Sunday, September 14, 2014

Variables

My section is of the opinion that we need a new acronym.  MERPS for now.

After Monday's enthusiasm, Wednesday's results were not what I expected.  We had 4 groups, 2 at small whiteboards and 2 with paper and stickies.  I had and offered plenty of supplies.  On Wednesday, I kept the introductory comments super-brief and let the groups re-form, with no instructions except to continue until 3:35 when the groups will informally present their findings.
Things started off well enough with all 4 groups reviewing where tiny left off, adding either more variables or connections. So far, so good,  I heard on group talking about and triangulating their or their friends' experience with Catholic School with the Wes' experiences in inner-city public schools,  Riverdale academy and Valley Forge.

 At anywhere from 3 to 10 variables, the groups seemed to run out of steam,  Molly and I both visited all teams and made suggestions.  I called a couple of time-outs, once to suggest going through their annotations in the book and another to suggest looking for contributing factors to branch off the variables they had.  With the exception of the team that asked how to handle the different reasons for "no father figure," the suggestions seemed to fall on deaf ears.  The groups stayed together, but the conversation appeared to turn off-topic. The big all-guy group and one at the smaller all-girl groups had a couple of people who appeared to be on the periphery, not part of the main conversation.

At 3:35, we started the reports, with two groups vying to go first,  I heard some good explanations of the groups' reasoning for their classifications and connections.  The reports took the full fifteen minutes.  Another adjustment for the students to make is that their written artifacts are for THEM, not ME,  I had to loudly insist, for the second time that week, that the paper-and-stickie groups take their maps with them.  I expect to need to reinforce this again when we do Phase II prep on Friday.  

This exercise seemed like fertile ground for an AAR.  I struck with my plan on Friday for 20-25 minutes each of PSP discussion and pre-writing, then the AAR.  I connected the two topics with the question, "how many factors influenced who YOU are up to this point?"  The group readily agreed there were thousands to an infinite number. "So,"  I asked, "why only 5-10 for both Wes's lives?"  Answers ranged from only knew what was in the book, to need to prioritize among so many.  I asked, based on the huddle discussion, it any thing seemed uncomfortable or awkward.  Got some silence, Molly re-asked. One student said no and the others very quickly agreed.  We will need to return to this question, I'm sure.  While two groups included economic class in their variables, none included race, so that conversation will come.

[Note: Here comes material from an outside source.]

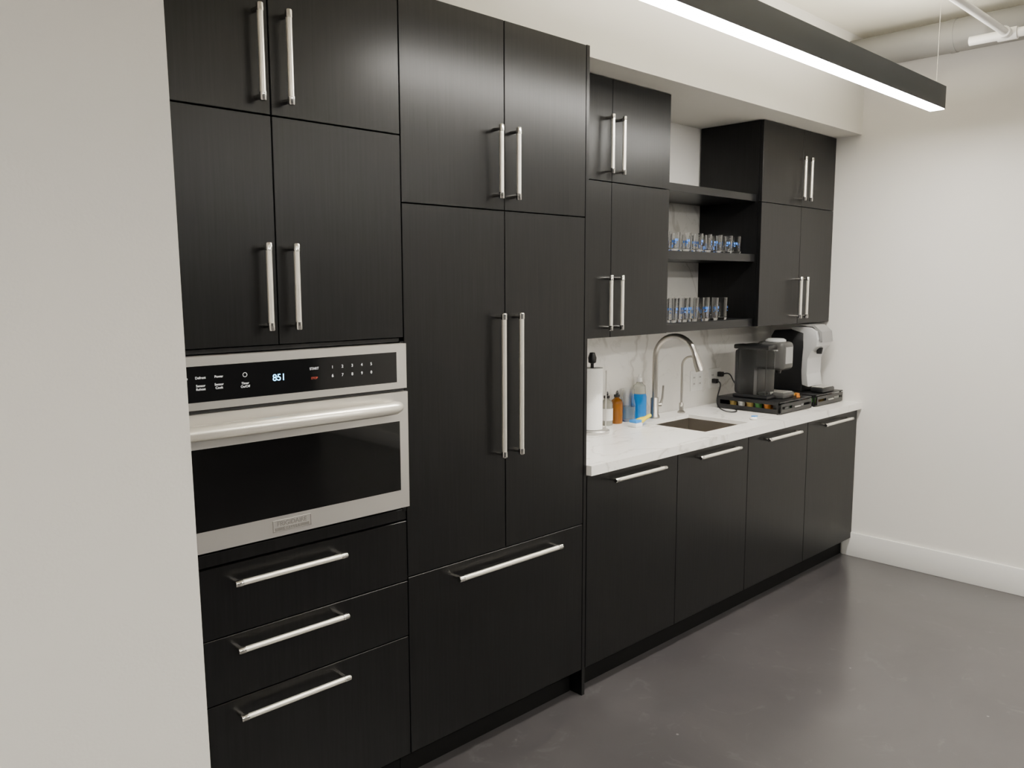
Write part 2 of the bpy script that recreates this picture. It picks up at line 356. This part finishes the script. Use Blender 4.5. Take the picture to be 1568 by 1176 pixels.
# main faucet
o=group('gooseneck_faucet'); fx,fy=1.932,.485; tx,ty=1.955,.262
lathe('base',[(0,z),(.0265,z),(.0265,z+.012),(.021,z+.020),(.021,z+.10),(.0185,z+.105),(0,z+.105)],fx,fy,SD,o)
zs=1.226; R=math.hypot(tx-fx,ty-fy)/2; mx_,my_=(fx+tx)/2,(fy+ty)/2; ux,uy=(tx-fx)/(2*R),(ty-fy)/(2*R)
P=[(fx,fy,z+.1),(fx,fy,1.12),(fx,fy,zs)]
for i in range(1,17):
    a=math.pi*(1-i/16*.92); P.append((mx_+ux*R*math.cos(a),my_+uy*R*math.cos(a),zs+R*math.sin(a)))
tube('neck',P,.0140,SD,o,16)
e=Vector(P[-1]); d=(e-Vector(P[-2])).normalized()
tube('spray_head',[e-d*.004,e+d*.012,e+d*.055,e+d*.088],[.0150,.018,.0215,.020],SD,o,18)
tube('lever_stub',[(fx,fy,z+.065),(fx+.032,fy-.016,z+.067)],.011,SD,o,12)
tube('lever',[(fx+.030,fy-.015,z+.066),(fx+.040,fy-.019,z+.10),(fx+.043,fy-.022,z+.165)],[.008,.006,.005],SD,o,12)
o=group('filtered_water_faucet'); fx,fy=2.170,.485
lathe('base',[(0,z),(.020,z),(.020,z+.008),(.012,z+.014),(.012,z+.05),(.009,z+.055),(0,z+.055)],fx,fy,SD,o)
P=[(fx,fy,z+.05),(fx,fy,1.165)]; R=.052
for i in range(1,15):
    a=math.pi*(1-i/14*.85); P.append((fx+.1*(R+R*math.cos(a)),fy-R-R*math.cos(a),1.165+R*math.sin(a)))
tube('spout',P,.0062,SD,o,12)
tube('lever',[(fx,fy,z+.036),(fx-.03,fy-.02,z+.04),(fx-.05,fy-.034,z+.048)],[.007,.0045,.0045],SD,o,10)
# ------------------------------------------------------------------ pod drawers
PC=[mat('pod_'+n,c,.4,var=0) for n,c in (('red',(.40,.03,.02)),('green',(.05,.18,.04)),('orange',(.50,.17,.02)),('white',(.7,.7,.68)),('black',(.02,.02,.02)),('brown',(.10,.04,.02)),('gold',(.40,.28,.08)))]
def podbox(x0,x1,y0,y1):
    o=group('coffee_pod_drawer'); z=ZC0; h=.066
    boxes('frame',[(x0,x1,y0,y1,z+.004,z+.009),(x0,x1,y0,y1,z+h-.006,z+h),(x0,x0+.006,y0+.01,y0+.018,z,z+h-.006),(x0,x0+.006,y1-.016,y1,z,z+h-.006),(x1-.006,x1,y0+.01,y0+.018,z,z+h-.006),(x1-.006,x1,y1-.016,y1,z,z+h-.006),(x0+.006,x1-.006,y1-.005,y1,z+.009,z+h-.006)],PB,o)
    boxes('drawer_front',[(x0+.008,x1-.008,y0-.004,y0+.001,z+.008,z+.026),(x0+.008,x1-.008,y0-.004,y0+.001,z+.040,z+.056),(x0+.008,x0+.02,y0-.004,y0+.001,z+.026,z+.04),(x1-.02,x1-.008,y0-.004,y0+.001,z+.026,z+.04),((x0+x1)/2-.05,(x0+x1)/2+.05,y0-.004,y0+.001,z+.026,z+.04)],PB,o)
    box('drawer_pull',(x0+x1)/2-.03,(x0+x1)/2+.03,y0-.012,y0-.0045,z+.027,z+.034,SS,o,bev=.002)
    boxes('side_rail',[(x0-.001,x0+.001,y0+.01,y1,z+.006,z+.026),(x0-.001,x0+.001,y0+.01,y1,z+.049,z+.062)],PB,o)
    bm=bmesh.new()
    n=int((x1-x0-.03)/.052); m_=int((y1-y0-.03)/.050)
    for i in range(n):
        for j in range(m_):
            cx=x0+.034+i*.053; cy=y0+.038+j*.051; c=random.randrange(len(PC))
            addlathe(bm,[(0,z+.010),(.016,z+.010),(.0205,z+.044),(.0235,z+.045),(.0235,z+.048),(0,z+.048)],cx,cy,14,c)
    mesh('coffee_pods',bm,PC,o,True)
podbox(2.465,2.815,.078,.45); podbox(2.868,3.20,.078,.45)
ZD=ZC0+.0665
o=group('creamer_packets'); bm=bmesh.new()
for k in range(14):
    x=2.725+random.uniform(0,.075); y=.11+random.uniform(0,.15); c=random.randrange(len(PC)); hh=random.uniform(.006,.014)
    M=Matrix.Translation((x,y,ZD+hh/2+.0005))@Matrix.Rotation(random.uniform(0,3),4,'Z')@Matrix.Diagonal((.035,.018,hh,1))
    r_=bmesh.ops.create_cube(bm,size=1,matrix=M)
    for v in r_['verts']:
        for q in v.link_faces: q.material_index=c
mesh('packets',bm,PC,o)
# ------------------------------------------------------------------ coffee maker 1 (side tank)
o=group('pod_coffee_maker'); z=ZD+.0005
box('tank_base',2.490,2.582,.165,.375,z,z+.018,PB,o,bev=.006)
bm=bmesh.new(); addbox(bm,2.492,2.580,.170,.372,z+.019,z+.262,.018,3); mesh('water_tank',bm,GT,o,True)
boxes('tank_ribs',[(2.502,2.506,.184,.188,z+.022,z+.258),(2.502,2.506,.350,.354,z+.022,z+.258),(2.52,2.555,.262,.266,z+.022,z+.16)],PD,o)
box('tank_lid',2.489,2.583,.166,.376,z+.263,z+.288,PB,o,bev=.008)
box('rear_column',2.588,2.71,.275,.385,z,z+.285,PD,o,bev=.012)
box('base_plinth',2.588,2.71,.125,.274,z,z+.030,PD,o,bev=.008)
boxes('drip_grate',[(2.604,2.698,.134+.012*k,.140+.012*k,z+.0305,z+.033) for k in range(9)],SS,o)
box('brew_head',2.586,2.712,.135,.300,z+.150,z+.302,PD,o,bev=.024,seg=4)
lathe('lid_ring',[(0,z+.3025),(.054,z+.3025),(.054,z+.311),(.042,z+.318),(0,z+.318)],2.651,.215,PS,o)
box('front_trim',2.612,2.688,.1315,.136,z+.185,z+.275,PG,o,bev=.002)
box('head_band',2.5855,2.7125,.165,.30,z+.255,z+.262,PS,o)
lathe('nozzle',[(0,z+.130),(.014,z+.130),(.018,z+.151),(0,z+.151)],2.651,.195,PB,o)
# ------------------------------------------------------------------ coffee maker 2 (silver front)
o=group('espresso_coffee_maker')
prism('side_shell',[(.205,z),(.405,z),(.405,z+.31),(.385,z+.345),(.27,z+.352),(.205,z+.335),(.205,z+.25),(.215,z+.12),(.205,z+.04)],2.945,3.125,PB,o,bev=.006)
prism('silver_body',[(.165,z+.030),(.182,z+.10),(.180,z+.19),(.160,z+.235),(.128,z+.262),(.122,z+.30),(.132,z+.345),(.17,z+.366),(.28,z+.370),(.28,z+.353),(.27,z+.3525),(.204,z+.336),(.2045,z+.25),(.2145,z+.12),(.2045,z+.04)],2.948,3.122,PS,o,bev=.003)
prism('lift_handle',[(.104,z+.285),(.112,z+.345),(.155,z+.380),(.24,z+.386),(.24,z+.376),(.165,z+.370),(.124,z+.340),(.116,z+.285)],2.97,3.10,PG,o)
box('button_panel',2.949,3.121,.140,.200,z+.268,z+.276,PB,o)
box('control_window',2.99,3.08,.116,.121,z+.292,z+.320,GB,o)
box('drip_tray',2.96,3.11,.085,.160,z,z+.028,PB,o,bev=.008)
box('drip_plate',2.968,3.102,.092,.156,z+.0285,z+.032,SS,o,bev=.001)
lathe('nozzle',[(0,z+.215),(.014,z+.215),(.02,z+.25),(0,z+.25)],3.035,.150,PB,o)
# ------------------------------------------------------------------ outlet + cables
yo=YB-.0125
for (ox,k) in ((2.545,0),(2.36,1)):
    o=group('wall_outlet')
    box('plate',ox,ox+.12,yo-.006,yo,1.005,1.118,WP,o,bev=.002)
    for xx in(ox+.03,ox+.087):
        box('receptacle',xx-.017,xx+.017,yo-.008,yo-.006,1.028,1.095,WB,o,bev=.001)
        boxes('slots',[(xx-.007,xx-.004,yo-.0085,yo-.008,zz,zz+.009) for zz in(1.04,1.075)]+[(xx+.004,xx+.007,yo-.0085,yo-.008,zz,zz+.009) for zz in(1.04,1.075)],PB,o)
o=group('power_cable')
box('plug_a',2.619,2.645,yo-.04,yo-.009,1.068,1.096,PB,o,bev=.004)
box('plug_b',2.562,2.588,yo-.04,yo-.009,1.035,1.060,PB,o,bev=.004)
def bez(a,b,c,d,n=18): 
    a,b,c,d=map(Vector,(a,b,c,d)); return [a*(1-t)**3+b*3*t*(1-t)**2+c*3*t*t*(1-t)+d*t**3 for t in[i/n for i in range(n+1)]]
tube('cord_a',bez((2.632,yo-.038,1.082),(2.62,.44,1.12),(2.60,.46,1.02),(2.62,.392,1.02)),.0035,PB,o,8)
tube('cord_b',bez((2.575,yo-.038,1.047),(2.53,.42,1.05),(2.26,.42,.93),(2.36,.30,.9195))+bez((2.36,.30,.9195),(2.38,.27,.9195),(2.42,.30,.9195),(2.455,.33,.9195))[1:],.0035,PB,o,8)
o=group('wrapped_candy')
bm=bmesh.new(); addlathe(bm,[(0,.9153),(.016,.9153),(.02,.922),(.012,.930),(0,.931)],2.24,.10,14); mesh('wrapper',bm,WP,o,True)
box('stripe',2.235,2.262,.088,.112,.9305,.9345,BP,o,bev=.0015)
# ------------------------------------------------------------------ pendants
def pendant(x0,x1,y0,y1,z0=2.402,z1=2.503):
    o=group('linear_pendant_light')
    boxes('housing',[(x0,x1,y0,y0+.003,z0,z1),(x0,x1,y1-.003,y1,z0,z1),(x0,x0+.003,y0+.003,y1-.003,z0,z1),(x1-.003,x1,y0+.003,y1-.003,z0,z1),(x0+.003,x1-.003,y0+.003,y1-.003,z1-.03,z1-.012)],FX,o)
    box('diffuser',x0+.003,x1-.003,y0+.003,y1-.003,z0-.003,z0+.006,EM,o)
    box('uplight',x0+.003,x1-.003,y0+.003,y1-.003,z1-.0115,z1-.008,EU,o)
    for xx in(x0+.03,x1-.03): tube('suspension_wire',[(xx,(y0+y1)/2,z1-.012),(xx,(y0+y1)/2,ZC)],.0012,NC,o,6)
    return o
pendant(.28,2.722,-.557,-.488)
def area(x,y,z,sx,sy,e,up=False,rot=None):
    L=bpy.data.lights.new('fill_uplight','AREA'); L.shape='RECTANGLE'; L.size=sx; L.size_y=sy; L.energy=e; L.color=(1,.945,.86)  # added area light, fills ceiling and upper walls from above the pendants
    o=bpy.data.objects.new('fill_uplight',L); o.location=(x,y,z); 
    if up: o.rotation_euler=(math.pi,0,0)
    link(o)
for y in(-2.75,-4.7):
    for x in(-3.2,.2,):
        pendant(x,x+2.44,y-.035,y+.035)  # unseen pendants added behind the camera for general room light
        area(x+1.22,y,2.51,2.4,.06,23,True)
area(1.5,-.52,2.51,2.4,.05,20,True)
# ------------------------------------------------------------------ duct and pipe
o=group('ceiling_duct')
tube('duct',[(3.06,-6,2.812),(3.06,-3,2.812),(3.06,.049,2.812)],.078,DU,o,32)
for yy in(-.45,-1.9,-3.4): tube('joint_band',[(3.06,yy,2.812),(3.06,yy-.03,2.812)],.0805,DU,o,32)
o=group('sprinkler_pipe')
tube('branch',[(-4.99,-.76,2.72),(2.86,-.76,2.72)],.017,PW,o,16)
tube('main',[(2.86,-.60,2.72),(2.86,-5.99,2.72)],.021,PW,o,16)
tube('coupling',[(2.80,-.76,2.72),(2.835,-.76,2.72)],.025,PW,o,16)
tube('coupling',[(2.86,-.72,2.72),(2.86,-.80,2.72)],.028,PW,o,16)
for xx in(-2.5,.4): tube('hanger',[(xx,-.76,2.735),(xx,-.76,ZC)],.004,PW,o,8)
tube('hanger',[(2.86,-1.6,2.735),(2.86,-1.6,ZC)],.005,PW,o,8)
wd=bpy.data.worlds.new('world'); bpy.context.scene.world=wd
wd.use_nodes=True; wd.node_tree.nodes['Background'].inputs[0].default_value=(1,.96,.9,1); wd.node_tree.nodes['Background'].inputs[1].default_value=.1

In my pre-AAR preparation, I had quite a variety of variables as to why there were so few Wes variables.  These ranged from mid-week slump to avoidance of uncomfortable subjects to inexperience with complex problems leading to a desire to oversimplify.  I also noticed that the groups tended to generate variables one at a time, then go over the category and connections for each variable.  Mixing analysis and idea generation usually isn't a good idea.  I asked whether re-framing the task as "generate as many variables as you can" would lead to more variety of variables, then the process of classifying and connecting can happen.  I expect to have the chance to try this on Friday during Phase II prep.